A pesar de estas amenazas naturales, los peligros que deberían preocuparnos más son los que engendran los propios humanos. Ahora estos se ciernen mucho más graves, se están haciendo más probables y potencialmente más catastróficos con cada década que pasa.
Ya hemos tenido la suerte de librarnos una vez de ellos.

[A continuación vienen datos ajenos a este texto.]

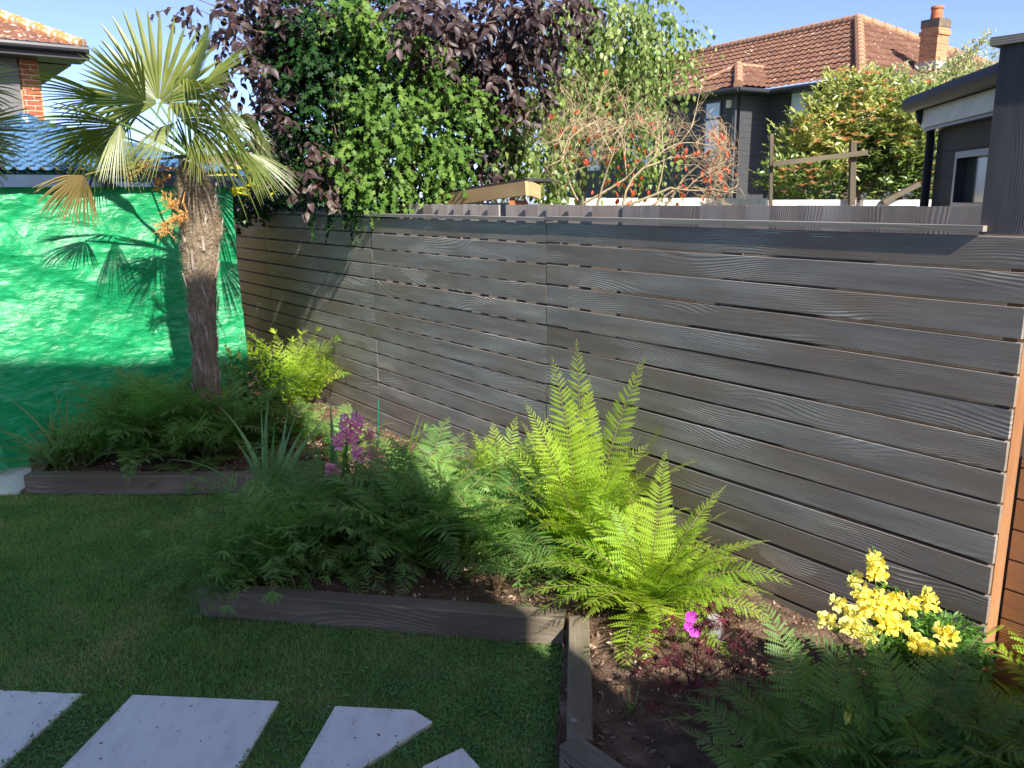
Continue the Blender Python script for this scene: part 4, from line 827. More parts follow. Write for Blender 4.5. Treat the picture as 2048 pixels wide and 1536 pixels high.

En la época de la guerra fría, cuando los niveles armamentísticos aumentaron más allá de toda razón, las superpotencias podrían haber dado un mal paso hacia el Armagedón debido a la confusión y a cálculos erróneos. Era la era de los «refugios nucleares». Durante la crisis de los misiles cubanos, mis compañeros estudiantes y yo participamos en vigilias y manifestaciones, nuestro estado de ánimo aliviado solo por «canciones de protesta», como la que tenía esta letra de Tom Lehrer: «Iremos todos juntos cuando vayamos, todos bañados por un resplandor incandescente». Pero nos habríamos espantado mucho más si nos hubiéramos dado realmente cuenta de lo cerca que estuvimos de la catástrofe. Se comentó que el presidente Kennedy había dicho que las probabilidades eran «entre una de cada tres e igualadas». Y, hasta mucho tiempo después de haberse retirado, Robert McNamara no declaró sinceramente que «estuvimos a un paso de la guerra nuclear sin darnos cuenta de ello. No es mérito nuestro que nos libráramos; Jrushchov y Kennedy tuvieron suerte y también fueron sensatos».